Mar 13, 2006 05:14
I celebrated spring by running around outside in bare feet! Whooo-ho!!!!!
This is a seriously rare occurance around here- we're usually still buried in snow. And looking at the weather widgit, it is indeed predicting snow for Wednesday. Of course. Still, it's been really nice & I've been enjoying the weather. I *loved* falling asleep to the sounds of a raging thunderstorm last night, even if it did knock out my power. :)
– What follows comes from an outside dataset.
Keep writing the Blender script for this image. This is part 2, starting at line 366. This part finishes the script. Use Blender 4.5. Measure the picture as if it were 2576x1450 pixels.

Today was weird. I wanted very much to go to a Spring Equinox Rite today. I'd been contamplating it for the last couple of weeks. And the simple fact is that I have no desire to be around my former grovemates. All I'll hear is how I haven't been around or how I let them down when I left. It'll be all about them, with no recognition that I might have been hurt or have any feelings. They could say any horrible, hateful thing to me they could possibly think up but the minute I suggested any of them were less then perfect or possibly out of line, I was told I was being "unprofessional". Exactly when was I getting paid again?
The thing that kills me is that it's not all of them- just a few. The others I'd love to see & I'm sure they wonder about me. Some of them I know even had the same misgivings about certain directions being taken. It's really sad when people's self-centered pettiness get in the way of spiritual practice.
I'm realy tired of being the one that gets blamed for everything. I just don't have the energy to deal with that kind of shit . And it breaks my heart that the the group I founded has turned out the way it has.